High-Precision Modal Analysis of Multimode Waveguides from Amplitudes via Large-Step Nonconvex Optimization

TL;DR

This paper introduces a novel large-step nonconvex optimization framework for high-precision multimodal waveguide analysis, accurately recovering both power distribution and phase information with high efficiency, even under noisy conditions.

Contribution

The work presents a new optimization-based method that simultaneously retrieves modal power and phase, outperforming existing techniques in accuracy and computational speed.

Findings

Achieves near machine precision accuracy in noiseless conditions.

Demonstrates robustness across a wide range of SNR levels.

Significantly outperforms existing methods in accuracy and efficiency.

Abstract

Optimizing multimodal waveguide performance depends on modal analysis; however, existing methods focus predominantly on modal power distribution (MPD) and, limited by experimental hardware and conditions, exhibit low accuracy, poor adaptability, and high computational cost. This work presents a novel framework for comprehensive modal analysis (recovering both power and relative phase) using aperture field (AF) and far field (FF) amplitude measurements.

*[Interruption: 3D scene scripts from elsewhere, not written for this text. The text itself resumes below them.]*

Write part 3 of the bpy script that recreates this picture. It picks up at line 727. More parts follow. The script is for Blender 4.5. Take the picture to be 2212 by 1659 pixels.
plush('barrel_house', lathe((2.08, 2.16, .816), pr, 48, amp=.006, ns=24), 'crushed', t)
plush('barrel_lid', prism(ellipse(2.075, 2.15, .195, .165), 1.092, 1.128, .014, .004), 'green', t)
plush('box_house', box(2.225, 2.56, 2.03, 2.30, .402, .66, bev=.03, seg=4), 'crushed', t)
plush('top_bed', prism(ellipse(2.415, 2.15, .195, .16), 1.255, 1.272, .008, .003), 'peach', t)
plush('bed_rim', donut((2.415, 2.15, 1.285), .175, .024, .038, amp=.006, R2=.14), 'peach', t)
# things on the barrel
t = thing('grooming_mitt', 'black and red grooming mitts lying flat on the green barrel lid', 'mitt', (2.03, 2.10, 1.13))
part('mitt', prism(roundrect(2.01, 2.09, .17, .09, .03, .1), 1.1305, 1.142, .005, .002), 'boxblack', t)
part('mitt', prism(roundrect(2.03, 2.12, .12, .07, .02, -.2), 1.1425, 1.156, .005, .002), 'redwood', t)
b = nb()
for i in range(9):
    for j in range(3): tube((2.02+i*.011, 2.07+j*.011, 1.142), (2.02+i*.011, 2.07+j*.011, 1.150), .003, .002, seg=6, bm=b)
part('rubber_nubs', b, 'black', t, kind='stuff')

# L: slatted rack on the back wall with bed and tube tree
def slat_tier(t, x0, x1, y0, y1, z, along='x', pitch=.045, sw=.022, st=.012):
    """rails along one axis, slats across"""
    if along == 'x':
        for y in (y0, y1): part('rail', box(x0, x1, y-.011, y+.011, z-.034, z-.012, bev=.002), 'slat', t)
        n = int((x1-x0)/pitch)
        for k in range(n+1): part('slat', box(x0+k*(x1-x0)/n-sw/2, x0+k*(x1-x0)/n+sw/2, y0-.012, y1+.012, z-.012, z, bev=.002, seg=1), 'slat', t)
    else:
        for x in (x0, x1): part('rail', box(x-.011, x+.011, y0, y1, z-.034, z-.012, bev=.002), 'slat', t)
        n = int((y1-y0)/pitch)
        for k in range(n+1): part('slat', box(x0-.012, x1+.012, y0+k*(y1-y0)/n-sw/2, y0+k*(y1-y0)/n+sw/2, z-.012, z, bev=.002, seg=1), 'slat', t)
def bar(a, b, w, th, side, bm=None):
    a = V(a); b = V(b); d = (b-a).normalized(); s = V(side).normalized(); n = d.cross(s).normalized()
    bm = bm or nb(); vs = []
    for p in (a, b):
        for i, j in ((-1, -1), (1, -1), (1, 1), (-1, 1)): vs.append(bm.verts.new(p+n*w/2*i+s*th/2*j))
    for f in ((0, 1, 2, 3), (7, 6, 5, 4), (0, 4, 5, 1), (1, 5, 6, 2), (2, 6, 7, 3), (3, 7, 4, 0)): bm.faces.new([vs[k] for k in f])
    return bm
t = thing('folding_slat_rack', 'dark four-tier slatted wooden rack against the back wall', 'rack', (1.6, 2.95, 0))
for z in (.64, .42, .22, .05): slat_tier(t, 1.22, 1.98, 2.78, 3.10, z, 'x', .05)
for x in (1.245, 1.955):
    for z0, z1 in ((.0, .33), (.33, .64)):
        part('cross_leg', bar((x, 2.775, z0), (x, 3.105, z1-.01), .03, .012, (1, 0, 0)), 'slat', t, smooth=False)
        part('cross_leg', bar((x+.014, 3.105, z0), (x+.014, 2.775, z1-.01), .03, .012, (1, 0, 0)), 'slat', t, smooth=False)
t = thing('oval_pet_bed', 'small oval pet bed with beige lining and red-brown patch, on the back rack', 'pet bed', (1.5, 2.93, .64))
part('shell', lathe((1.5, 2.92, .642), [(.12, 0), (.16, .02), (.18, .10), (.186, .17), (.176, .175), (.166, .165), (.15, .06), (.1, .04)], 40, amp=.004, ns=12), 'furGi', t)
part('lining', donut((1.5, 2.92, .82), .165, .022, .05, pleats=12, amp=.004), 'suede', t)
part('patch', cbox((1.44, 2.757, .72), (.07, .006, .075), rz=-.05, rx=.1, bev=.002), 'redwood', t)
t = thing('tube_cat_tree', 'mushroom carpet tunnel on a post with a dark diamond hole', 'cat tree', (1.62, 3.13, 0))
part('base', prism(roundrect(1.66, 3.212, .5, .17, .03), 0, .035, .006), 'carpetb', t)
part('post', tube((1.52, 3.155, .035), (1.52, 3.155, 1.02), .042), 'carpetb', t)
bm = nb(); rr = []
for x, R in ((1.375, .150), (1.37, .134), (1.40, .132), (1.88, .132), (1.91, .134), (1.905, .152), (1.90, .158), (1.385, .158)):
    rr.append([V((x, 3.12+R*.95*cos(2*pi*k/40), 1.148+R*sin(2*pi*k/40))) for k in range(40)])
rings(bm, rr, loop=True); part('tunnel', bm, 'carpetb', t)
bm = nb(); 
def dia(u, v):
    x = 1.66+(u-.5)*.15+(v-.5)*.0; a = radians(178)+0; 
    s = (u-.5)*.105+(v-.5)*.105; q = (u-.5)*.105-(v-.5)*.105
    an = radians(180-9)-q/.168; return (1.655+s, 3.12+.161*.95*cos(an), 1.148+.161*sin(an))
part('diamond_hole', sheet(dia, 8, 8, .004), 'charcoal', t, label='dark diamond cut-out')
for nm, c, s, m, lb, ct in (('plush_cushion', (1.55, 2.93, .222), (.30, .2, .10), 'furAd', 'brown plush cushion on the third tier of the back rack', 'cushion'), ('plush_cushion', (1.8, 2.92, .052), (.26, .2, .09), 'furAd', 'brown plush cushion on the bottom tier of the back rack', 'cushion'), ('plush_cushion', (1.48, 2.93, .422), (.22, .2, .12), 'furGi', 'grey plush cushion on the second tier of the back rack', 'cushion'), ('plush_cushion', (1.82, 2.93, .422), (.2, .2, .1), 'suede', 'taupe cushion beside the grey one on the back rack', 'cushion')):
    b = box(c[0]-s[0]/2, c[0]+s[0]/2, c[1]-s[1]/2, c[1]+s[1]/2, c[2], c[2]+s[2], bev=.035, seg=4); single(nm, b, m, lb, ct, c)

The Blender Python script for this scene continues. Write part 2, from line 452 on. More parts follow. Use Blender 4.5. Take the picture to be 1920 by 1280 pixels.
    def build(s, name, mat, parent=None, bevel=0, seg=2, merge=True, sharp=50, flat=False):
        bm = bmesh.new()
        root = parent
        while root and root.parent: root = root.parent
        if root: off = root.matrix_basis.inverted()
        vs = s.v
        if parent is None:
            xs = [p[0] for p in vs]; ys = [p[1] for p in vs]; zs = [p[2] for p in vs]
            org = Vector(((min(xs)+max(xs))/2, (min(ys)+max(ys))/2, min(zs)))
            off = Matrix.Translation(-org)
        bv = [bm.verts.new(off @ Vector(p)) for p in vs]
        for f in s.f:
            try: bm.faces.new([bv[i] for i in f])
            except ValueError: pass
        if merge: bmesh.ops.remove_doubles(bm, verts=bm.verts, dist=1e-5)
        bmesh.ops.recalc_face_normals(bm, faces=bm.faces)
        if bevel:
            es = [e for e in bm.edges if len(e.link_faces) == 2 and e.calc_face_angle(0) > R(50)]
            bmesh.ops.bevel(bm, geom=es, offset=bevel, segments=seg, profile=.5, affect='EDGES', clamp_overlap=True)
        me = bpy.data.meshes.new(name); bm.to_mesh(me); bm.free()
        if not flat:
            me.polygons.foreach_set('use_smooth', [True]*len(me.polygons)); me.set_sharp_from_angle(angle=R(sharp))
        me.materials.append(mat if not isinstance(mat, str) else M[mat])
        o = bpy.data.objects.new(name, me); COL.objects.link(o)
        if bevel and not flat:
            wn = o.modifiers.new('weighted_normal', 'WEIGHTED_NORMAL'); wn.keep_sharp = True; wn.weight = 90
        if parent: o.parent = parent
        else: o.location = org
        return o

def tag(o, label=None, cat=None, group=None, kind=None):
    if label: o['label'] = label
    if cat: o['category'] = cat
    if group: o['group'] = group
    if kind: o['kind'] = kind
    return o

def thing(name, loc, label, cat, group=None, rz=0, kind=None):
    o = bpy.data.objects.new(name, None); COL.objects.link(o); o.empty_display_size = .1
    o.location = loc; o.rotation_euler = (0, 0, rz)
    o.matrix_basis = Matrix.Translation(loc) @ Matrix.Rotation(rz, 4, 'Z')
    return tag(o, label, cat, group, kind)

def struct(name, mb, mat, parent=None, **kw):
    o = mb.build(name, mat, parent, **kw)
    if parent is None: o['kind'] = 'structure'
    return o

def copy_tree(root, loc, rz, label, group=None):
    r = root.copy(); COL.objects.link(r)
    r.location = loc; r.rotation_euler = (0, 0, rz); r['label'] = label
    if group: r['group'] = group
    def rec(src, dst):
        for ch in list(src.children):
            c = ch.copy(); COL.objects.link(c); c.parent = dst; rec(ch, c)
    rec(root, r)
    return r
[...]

We formulate the modal analysis as a nonconvex optimization problem under a power-normalization constraint and, inspired by recent advances in deep learning, introduce a large-step strategy to solve it. Our method retrieves both the MPD and the modal relative-phase distribution(MRPD). The effectiveness of the proposed method is validated through visualization of the nonconvex optimization process via its loss landscape. Under noiseless conditions, analysis results of $93$ electromagnetic modes indicate that the relative amplitude accuracy $\mathrm{MRE_{Modulus}}$, and the phase accuracy $\mathrm{MAE_{Phase}}$, both reach the level of machine precision. Through noise simulations of the AF and environmental background, the operational principles of the method are demonstrated under signal-to-noise ratio (SNR) conditions ranging from $10~\mathrm{dB}$ to $60~\mathrm{dB}$. Experiments further confirm that error suppression is effectively achieved by increasing the number of sampling points, thereby maintaining high accuracy and strong robustness. Within a unified evaluation framework, the absolute amplitude error $\mathrm{MAE_{Modulus}}$, and the phase error $\mathrm{MAE_{Phase}}$, are as low as $1.633\times10^{-8}$ and $0$, respectively. The accuracy is significantly superior to existing methods, while also exhibiting higher computational efficiency.